Federal Tax Procedure and Authority

REG procedure coverage for audits, substantiation, deadlines, penalties, and research authority.

This chapter covers the procedural side of federal taxation: how returns are examined, what records and disclosures matter, when deadlines cut off action, and where authoritative support comes from. These topics are highly testable because they combine rules, timing, and judgment.

In This Chapter

Procedure questions are not just administrative detail. They determine whether the IRS may assess tax, whether a taxpayer may claim a refund, whether a position is adequately supported, and whether a mistake creates a civil penalty or a more serious exposure. Start each fact pattern by identifying the procedural posture before applying the tax rule.

Federal Tax Procedure Lens

Procedural issue What changes the answer Common REG trap
Examination and appeals The stage of the dispute determines available responses and escalation options. Treating an IRS notice, audit request, and court petition as the same event.
Substantiation Records and disclosure affect whether deductions, credits, or positions survive review. Assuming a correct tax result is enough without support.
Assessment limitations Timing controls whether the IRS can assess additional tax. Forgetting that fraud, omission, or no return can change the normal period.
Refund claims Filing and payment dates affect whether the taxpayer can recover overpaid tax. Applying assessment deadlines to refund windows.
Penalties Conduct, intent, disclosure, and reasonable cause affect penalty exposure. Calling every penalty issue criminal when most tested penalties are civil.

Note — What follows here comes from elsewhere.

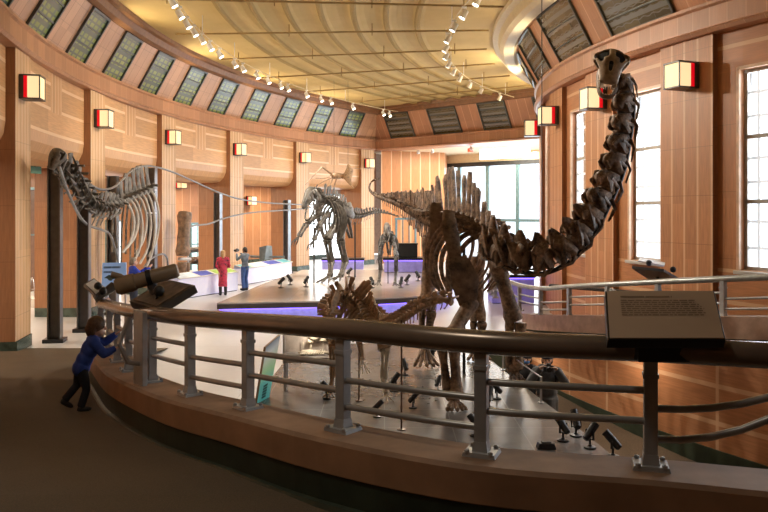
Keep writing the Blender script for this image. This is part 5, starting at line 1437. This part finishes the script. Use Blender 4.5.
# ------------------------------------------------------------------ skeleton with outline tubes by the left wall
def W(x, y, rho=31.25): return on_outer(x, y, rho)
MW = mat('bone_wall_grey', (.125, .112, .096), .5, vary=.6, scale=7, bump=.2)
T = thing('wall_skeleton', 'grey skull, neck and ribs hung on curving silver outline tubes by the left columns', 'dinosaur skeleton', (-7.9, 22, 0))
up_px = [(62, 152), (66, 160), (73, 169), (88, 183), (101, 189.5), (114, 187), (124, 178), (134, 169), (149, 166), (170, 171), (193, 181), (219, 192.5), (242, 199.5), (270, 203), (300, 204.5), (318, 205)]
lo_px = [(59, 166), (67, 189.5), (78, 213.6), (88, 225), (102, 230), (110, 235), (116, 252), (119, 266)]
be_px = [(144, 267), (152, 258), (162, 254), (167, 258), (168, 268)]
ta_px = [(187, 236), (188, 229), (194, 225.7), (209, 223.7), (225, 218), (248, 213), (272, 211), (300, 209), (318, 206)]
M_tubeg = mat('outline_tube', (.26, .265, .27), .4, .7)
for px, nm in ((up_px, 'back_outline_tube'), (lo_px, 'chest_outline_tube'), (be_px, 'leg_outline_tube'), (ta_px, 'tail_outline_tube')):
    MB().tube(spline([W(*q) for q in px], 6), .035, 8).build(nm, M_tubeg, T, angle=60)
nk = [W(66, 164), W(72, 176), W(79, 190), W(88, 202), W(97, 207), W(108, 207), W(118, 204)]
for i, (p, tg) in enumerate(sample(nk, 13)[0]):
    u = dorsal(tg, V((.2, 0, 1))); mbv = vertebra(p, tg, u, .40, .09, random.uniform(.2, .34), .32, random.uniform(.24, .42), lean=random.uniform(-.2, .5), spw=1.2)
    sd_ = tg.cross(u).normalized()
    for q in (-1, 1):
        mbv.tube([p + tg * .18 - u * .05 + sd_ * q * .10, p + u * .06 + sd_ * q * .2, p - tg * .22 + u * .20 + sd_ * q * .1], [.05, .075, .04], 6, flat=.4)
        mbv.tube([p + tg * .1 - u * .12 + sd_ * q * .12, p - u * .2 + sd_ * q * .15, p - tg * .35 - u * random.uniform(.2, .34) + sd_ * q * .13], [.04, .035, .012], 6)
    mbv.jitter(.015).build('neck_vertebra', MW, T, angle=50)
spw = []
for i in range(7):
    x = 122 + 4.4 * i; y = 201 - 1.9 * i
    p = W(x, y); q = W(x + 1, y - .4); tg = (q - p).normalized(); u = dorsal(tg); spw.append((p, tg))
    vertebra(p, tg, u, .62, .13, random.uniform(.34, .62) + .03 * i, .26, 0, lean=random.uniform(-.1, .3), spw=.8).build('back_vertebra', MW, T, angle=50)
ML = mat('bone_light_grey', (.48, .46, .43), .5, vary=.2, scale=6)
for i, (p, tg) in enumerate(spw):
    H = (1.5 + .16 * min(i, 5) - .12 * max(0, i - 5)) * random.uniform(.78, 1.12); s = V((0, 1, 0)).cross(V((0, 0, 1)))
    for sd, m in ((-.32, ML), (.28, MW)):
        d = V((CX - p.x, CY - p.y, 0)).normalized() * -sd
        pts = [p + V((0, 0, .05)), p + d * .7 - V((0, 0, .12 * H)), p + d * 1.05 + tg * .06 - V((0, 0, .45 * H)), p + d * .9 - tg * .10 - V((0, 0, .8 * H)), p + d * .5 - tg * .42 - V((0, 0, 1.0 * H))]
        MB().tube(spline(pts, 4), .04 if sd < 0 else .032, 6, flat=.7).build('rib', m, T, angle=60)
f, u, s = skull_loft(T, 'skull', W(61, 150), (-.25, -.35, -.75), (.0, -.8, .5), [(a, b, c, 0) for a, b, c in ((0, .10, .1), (.05, .19, .15), (.15, .21, .17), (.27, .17, .14), (.38, .12, .10), (.46, .09, .07), (.5, .05, .04))], {(1, 1), (1, 2), (1, 6), (1, 7), (3, 4), (2, 1), (2, 7)}, MW, .03)
jawbone(T, W(61, 150) + f * .1 - u * .16, f, u, .42, .12, .028, MW, .3, 8, M_bonepl, .03)
MB().tube([W(146, 190), W(156, 190)], .02, 6).tube([W(146, 213), W(156, 213)], .02, 6).tube([W(60, 168, 31.4), W(58, 170, 31.5)], .03, 6).build('bracket', M_silver, T)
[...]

Federal Tax Procedure Sequence

Step What to do Why it matters on REG
1. Identify procedural posture Determine whether the taxpayer is filing, substantiating, under examination, appealing, claiming a refund, or facing penalties. Available actions depend on procedural stage.
2. Check records and disclosure Evaluate substantiation, adequate disclosure, return positions, and support for deductions or credits. Correct tax treatment can still fail without support.
3. Apply deadlines Separate assessment periods, refund claim windows, filing due dates, and extension effects. Timing rules can bar otherwise valid claims or assessments.
4. Classify penalties Distinguish civil penalties, criminal exposure, negligence, fraud, reasonable cause, and disclosure defenses. Most REG penalty questions are about conduct and mitigation.
5. Rank authority for support Use statutes, regulations, rulings, cases, and administrative guidance according to authority strength. Procedure and research questions often turn on support quality.

How to Use This Chapter

  • Read this chapter when timing, documentation, or penalty questions are producing avoidable misses.
  • Focus on what changes the taxpayer’s procedural position, not just the underlying tax calculation.
  • Revisit it before cumulative review because tax procedure issues often appear as modifiers inside broader fact patterns.